Une première dans l'histoire. Les bancs de l'opposition à l'Assemblée nationale se retrouveront avec uniquement deux députés alors que le camp de la majorité pourrait être renforcé par quatre députés de Rodrigues.
Après l'éclatante victoire par 60-0 de l'Alliance du changement, la commission électorale a attribué les postes de députés correctifs à Dianette Henriette-Manan et Jacques Edouard, les deux candidats malheureux de l'Alliance de Libération de Rodrigues, ainsi qu'à Adrien Duval et Joe Lesjongard de l'Alliance Lepep. Johnson Roussety, le commissaire adjoint de Rodrigues et dirigeant de l'Alliance de Libération, maintient que les deux députés correctifs rodriguais siégeront avec le gouvernement de Navin Ramgoolam.
Même son de cloche du côté des deux autres élus de Rodrigues, Francisco François et Roxana Collet, membres de l'Organisation du Peuple de Rodrigues (OPR). Les quatre représentants de Rodrigues à l'Assemblée nationale, ainsi que le chef commissaire de l'île, Franceau Grandcourt et son adjoint, ont été invités à assister à la prestation de serment de Navin Ramgoolam en tant que Premier ministre, à Réduit, hier. D'où le changement d'heure pour cet exercice. Les invités rodriguais ne pouvaient pas arriver à 13 heures à Réduit.
Un haut cadre de l'OPR nous a déclaré que les deux députés de ce parti soutiendront également le gouvernement. «Cela a été notre ligne de conduite. Nos députés sont des élus et nous avons toujours été du côté du gouvernement du jour. Cependant, tout dépendra de Navin Ramgoolam. Il faudra savoir s'il l'accepte, sinon nous siégerons sur les bancs de l'opposition», déclare-t-il. Or, l'OPR siège dans l'opposition à l'Assemblée régionale de Rodrigues tandis que l'Alliance de Libération est dans le gouvernement régional. Johnson Roussety, le chef commissaire adjoint, déclare que même si l'OPR siège dans le camp du gouvernement au Parlement, cela ne change rien. «Rodrigues aura quatre députés au gouvernement dans ce cas», dit-il.
Dans l'éventualité que les quatre députés de Rodrigues siègent au sein du gouvernement, le Parlement n'aura qu'Adrien Duval et Joe Lesjongard comme députés de l'opposition.
D'après la Constitution, il n'y a aucune mention interdisant aux députés correctifs de soutenir le gouvernement. Il n'y a aucune loi anti-transfuge non plus pour empêcher, à titre d'exemple, Joe Lesjongard et Adrien Duval de rejoindre le gouvernement plus tard au cours de leur mandat.
L'historien Jocelyn Chan Low maintient que ce sera la toute la première fois qu'un Parlement pourrait se retrouver rien qu'avec deux députés dans l'opposition.
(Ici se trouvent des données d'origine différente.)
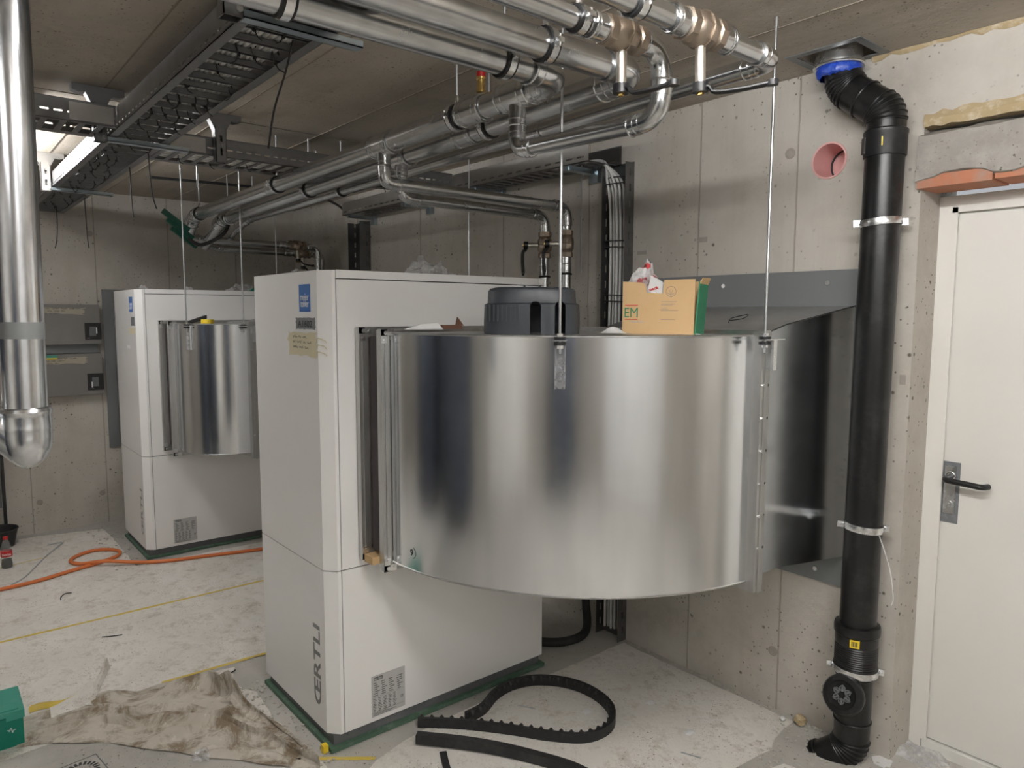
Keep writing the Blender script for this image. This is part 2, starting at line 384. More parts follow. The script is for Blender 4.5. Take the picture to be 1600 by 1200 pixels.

En 1982, il y avait Gaëtan Duval, Nicol François, Marie-France Roussety et Michael Glover sur les bancs de l'opposition tandis qu'en 1995, Gaëtan Duval était dans l'opposition, tout comme Nicolas Von Mally, Mustapha Beeharry et Alex Nancy.
Ce dernier et Nicolas Von Mally avaient siégé dans l'opposition tandis que Serge Clair et Benoît Jolicoeur, des élus de Rodrigues, étaient au gouvernement. «Une opposition peut fonctionner avec deux députés mais il y aura beaucoup de complications pour le fonctionnement des comités. Par exemple, l'un d'entre eux sera leader de l'opposition et l'autre whip de l'opposition mais il faut aussi présider le Public Accounts Committee et ils doivent siéger sur d'autres comités parlementaires également», explique-t-il.
Cette situation, explique Jocelyn Chan Low, démontre que le système électoral avec son Best Loser system a des limites. «C'est pour cette raison qu'il faudrait une dose de proportionnalité. 26 % de votants ont soutenu l'Alliance Lepep mais ils n'ont eu que deux députés. J'espère que le nouveau gouvernement, qui a la majorité, fera une réforme de notre système électoral», réclame-t-il.